AI Regulatory Compliance

California AI Executive Order Sets New Trust & Safety Procurement Rules as Poland Adopts Draft AI Law

California Governor Gavin Newsom issued Executive Order N-5-26 requiring AI vendors to attest to safeguards against exploitation of illegal content, including non-consensual sexual imagery. Poland simultaneously adopted its draft AI law, layering national requirements onto the EU AI Act.

Updated on April 08, 2026
California AI Executive Order Sets New Trust & Safety Procurement Rules as Poland Adopts Draft AI Law

On March 30, 2026, California Governor Gavin Newsom signed Executive Order N-5-26, which introduces new trust and safety obligations for companies seeking contracts with state agencies. The order focuses on preventing the exploitation or distribution of illegal content, reducing harmful bias, and protecting civil liberties.

Around the same time, Poland formally adopted its draft AI law, which adds national cybersecurity and compliance measures on top of the EU AI Act framework. These two developments show governments moving from general principles toward concrete, enforceable rules for AI systems, especially in public procurement and high-risk use cases.

What Actually Changed

California Executive Order N-5-26

The order directs the Department of Technology and Department of General Services to create new procurement certifications within 120 days. Vendors must now “attest to and explain their policies and safeguards to protect public safety, including those that address: exploitation or distribution of illegal content (e.g., non-consensual sexual imagery); harmful bias in AI models; and violation of civil rights and liberties (e.g., surveillance, free speech).”

It also requires the state Chief Information Security Officer to review federal supply chain risk designations and issue guidance for California agencies. Additional reforms strengthen contractor responsibility rules so the state avoids contracting with entities “judicially determined to have unlawfully undermined privacy or civil liberties.”

Why this matters and what the quote means

The explicit mention of “non-consensual sexual imagery” is significant. It directly connects to the recent EU AI Act amendments that banned “nudifier” systems and other tools designed to create deepfake pornography or non-consensual intimate images. Both California and the EU are responding to the same real-world harm: generative AI being misused to produce exploitative content. By tying this requirement to procurement, California is using its substantial buying power to push vendors toward stronger safeguards and transparency. The order also calls for best practices on watermarking AI-generated or significantly manipulated images and video, giving the state a practical tool to verify content authenticity and reduce the spread of harmful manipulated media.

Poland Draft AI Law

Poland’s newly adopted draft law introduces national provisions that supplement the EU AI Act. It strengthens cybersecurity requirements for AI systems, enhances risk assessments and transparency obligations for high-risk AI, and creates clearer local enforcement mechanisms for providers and deployers operating in Poland. The law establishes a new supervisory body, the Commission for the Development and Safety of Artificial Intelligence (KRiBSI), which will oversee compliance, conduct administrative proceedings, issue decisions, impose penalties, and coordinate national oversight of AI systems.

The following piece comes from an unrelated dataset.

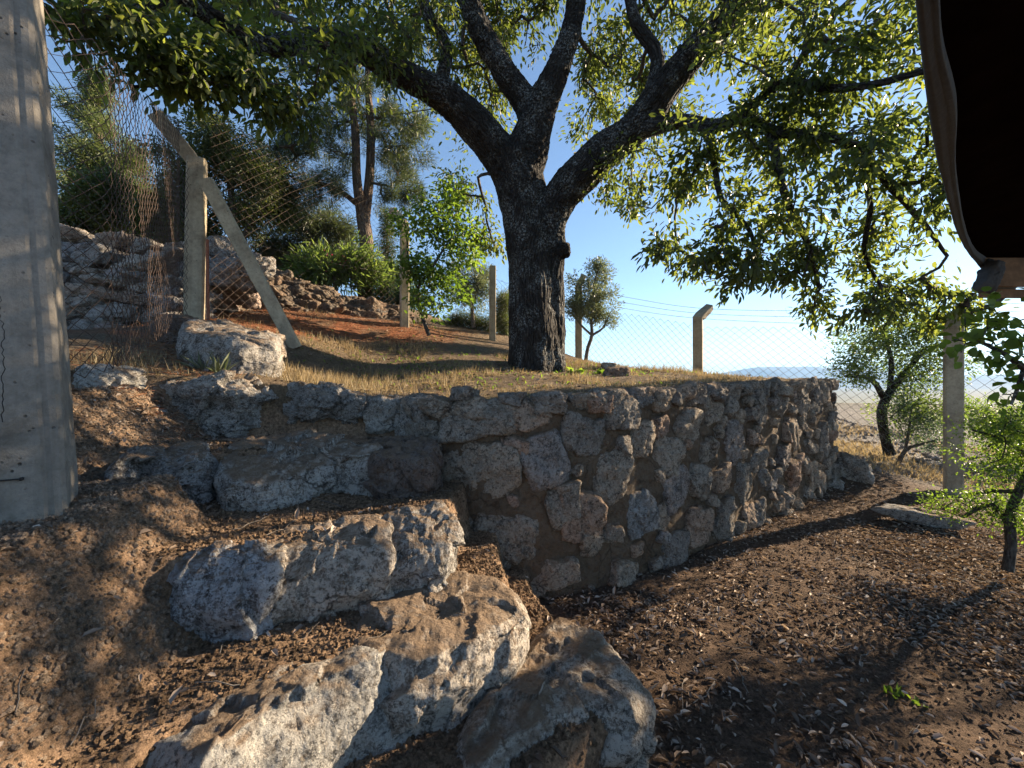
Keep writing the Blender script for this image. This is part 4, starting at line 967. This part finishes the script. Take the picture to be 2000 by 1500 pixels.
tree('dense_shrub', 'dark green shrub mass low behind the rusty side fence', [
    [(270, 520, 7.5, 9), (265, 450, 7.5, 6), (260, 400, 7.5, 4)]],
    [(260, 410, 7.6, 110, 50, .8, 40), (330, 430, 7.3, 60, 50, .5, 22), (160, 430, 7.8, 60, 40, .5, 18), (380, 450, 7.4, 50, 40, .5, 16)],
    ((260, .26, .07, .028), {}), 'darkleaf', 'twig', 14, .003, 'shrub', NB)
tree('grey_pine', 'rounded grey-green pine bush between the corner post and the twin pine', [
    [(610, 600, 9.2, 8), (615, 530, 9.2, 7), (610, 460, 9.2, 4)]],
    [(620, 440, 9.2, 80, 45, .8, 34), (560, 480, 9.0, 60, 50, .6, 26), (660, 490, 9.2, 50, 50, .6, 20), (600, 530, 9, 90, 40, .6, 24)],
    ((330, .26, .12, .016), {}), 'needle', 'pinebark', 15, .0035, 'tree', NB, .16, .25, 'needle')
tree('oleander', 'bright yellow-green oleander with a few pink flowers, left of the pine trunk', [
    [(660, 600, 7.8, 6), (655, 560, 7.8, 4), (650, 520, 7.8, 3)]],
    [(640, 530, 7.8, 60, 38, .5, 26), (700, 525, 7.9, 45, 40, .4, 20), (590, 550, 7.7, 40, 30, .4, 12), (735, 535, 8.2, 30, 35, .4, 10)],
    ((80, .26, .15, .026), dict(rmap=(.2, 1))), 'lightleaf', 'palebark', 16, .003, 'shrub', NB, flowers=9)
tree('cypress_tree', 'slim dark cypress seen between the pine and the bent post', [
    [(756, 600, 14, 4), (756, 500, 14, 3), (756, 420, 14, 1)]],
    [(756, 430, 14, 10, 28, .2, 12), (756, 480, 14, 15, 40, .3, 24), (756, 540, 14, 18, 40, .3, 24)],
    ((120, .25, .09, .02), dict(rmap=(0, .6))), 'darkleaf', 'twig', 17, .004, 'tree', NB)
tree('blue_shrub', 'blue-green shrub behind the bent post', [
    [(775, 620, 8.8, 5), (778, 570, 8.8, 4), (780, 530, 8.8, 2)]],
    [(775, 550, 8.8, 35, 45, .5, 30), (800, 590, 8.6, 40, 30, .4, 16), (745, 590, 8.8, 25, 25, .4, 10)],
    ((240, .19, .05, .018), {}), 'bluegreen', 'twig', 18, .003, 'shrub', NB)
tree('sapling', 'young broad-leaved sapling with bright leaves in front of the bent post', [
    [(838, 655, 6.1, 4), (822, 610, 6.1, 3.5), (816, 565, 6.1, 3), (840, 530, 6.0, 2.5), (870, 480, 6.0, 2)], [(816, 565, 6.1, 2), (800, 520, 6.1, 2), (795, 470, 6.1, 1.5), (790, 430, 6.1, 1)]],
    [(860, 430, 6.0, 60, 60, .4, 26), (840, 520, 6.0, 60, 45, .4, 22), (900, 480, 6.1, 50, 55, .4, 20), (880, 560, 6.1, 45, 35, .3, 12), (840, 590, 6.0, 40, 30, .3, 8), (780, 430, 6.0, 18, 25, .15, 4), (880, 370, 6.2, 40, 40, .3, 9)],
    ((46, .19, .07, .036), dict(droop=.3)), 'brightleaf', 'twig', 19, .0028, 'tree')
tree('grey_shrub', 'pale grey-green bushy tree between the two straight posts behind the fence', [
    [(925, 640, 8.8, 4), (920, 590, 8.8, 3.5), (905, 550, 8.8, 3)], [(920, 600, 8.8, 3), (935, 560, 8.8, 2)]],
    [(915, 540, 8.8, 45, 35, .5, 30), (900, 585, 8.7, 35, 25, .4, 12), (940, 570, 8.8, 25, 30, .3, 10)],
    ((200, .18, .05, .015), dict(rmap=(.3, 1))), 'oliveleaf', 'palebark', 20, .0028, 'tree', NB)
tree('low_juniper', 'low dark spreading juniper at the foot of the straight post behind the fence', [
    [(930, 665, 9.2, 3), (925, 640, 9.2, 2), (900, 620, 9.2, 1)]],
    [(900, 635, 9.2, 40, 18, .4, 22), (950, 635, 9.2, 40, 20, .4, 22), (870, 645, 9.0, 25, 12, .3, 8)],
    ((320, .18, .07, .010), {}), 'darkleaf', 'twig', 21, .003, 'shrub', NB, .14, .3, 'needle')
tree('feathery_shrub', 'upright feathery green shrub showing just left of the oak trunk', [
    [(985, 665, 8.6, 3), (985, 630, 8.6, 2), (985, 590, 8.6, 1)]],
    [(984, 600, 8.6, 14, 35, .3, 20), (984, 640, 8.6, 20, 22, .3, 14)],
    ((400, .15, .07, .010), dict(rmap=(.3, 1))), 'cedar', 'twig', 22, .003, 'shrub', NB, .14, .3, 'needle')
tree('olive_tree', 'small silvery olive tree right of the oak trunk, against the sky', [
    [(1143, 712, 7.1, 4), (1148, 680, 7.1, 3.5), (1156, 655, 7.1, 3.5), (1155, 620, 7.1, 2.5), (1160, 560, 7.1, 2), (1172, 515, 7.1, 1)], [(1156, 655, 7.1, 2.5), (1135, 635, 7.0, 2), (1115, 610, 7, 1.5)], [(1156, 655, 7.1, 2.5), (1178, 640, 7.1, 2), (1192, 610, 7.1, 1)]],
    [(1150, 590, 7.1, 42, 42, .4, 34), (1180, 610, 7.1, 30, 35, .3, 16), (1175, 525, 7.1, 24, 32, .25, 13), (1185, 565, 7.1, 22, 25, .2, 8), (1122, 600, 7.0, 22, 35, .3, 12), (1120, 540, 7.1, 12, 18, .15, 3)],
    ((120, .14, .05, .014), dict(rmap=(.1, 1))), 'oliveleaf', 'palebark', 23, .0022, 'tree')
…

Beyond enforcement, KRiBSI will support research and innovation, promote economic competitiveness, manage regulatory sandboxes for testing AI solutions, and engage in educational initiatives while cooperating with EU institutions.

Why Poland adopted this law now

Poland is adding a national layer to make the EU AI Act more practical and enforceable within its borders. Deputy Prime Minister and Minister of Digital Affairs Krzysztof Gawkowski emphasized that the regulations will “ensure public safety, particularly in scenarios where AI technologies may become difficult to control,” while also providing “stable and favorable conditions for businesses to develop AI solutions” and giving citizens “greater influence over how these systems operate.” The focus on cybersecurity and a dedicated commission reflects concerns about protecting critical infrastructure and public services. By acting early, Poland aims to strengthen national security, improve accountability, and prepare local organizations for full EU compliance while fostering domestic AI development in line with ethical standards.

Our Take

AI Compliance Take

California’s Executive Order and Poland’s draft AI law show governments rapidly translating high-level AI principles into concrete, operational requirements. The explicit language in California’s order — requiring vendors to address “exploitation or distribution of illegal content (e.g., non-consensual sexual imagery)” — mirrors the EU AI Act’s recent ban on nudifier systems and deepfake pornography tools. Both moves respond to growing public concern about generative AI being used to create harmful, non-consensual content.

For compliance teams, this means vendor evaluation processes must now include clear evidence of policies addressing illegal content, bias mitigation, civil liberties protections, and watermarking practices. The 120-day timeline in California gives some preparation room, but the direction is clear: governments expect AI systems to demonstrate real accountability before they are used in public contracts or regulated environments.

Organizations that build strong governance, monitoring, and documentation practices today will be much better positioned as more states and countries follow this path. The gap between policy statements and actual enforcement is closing quickly.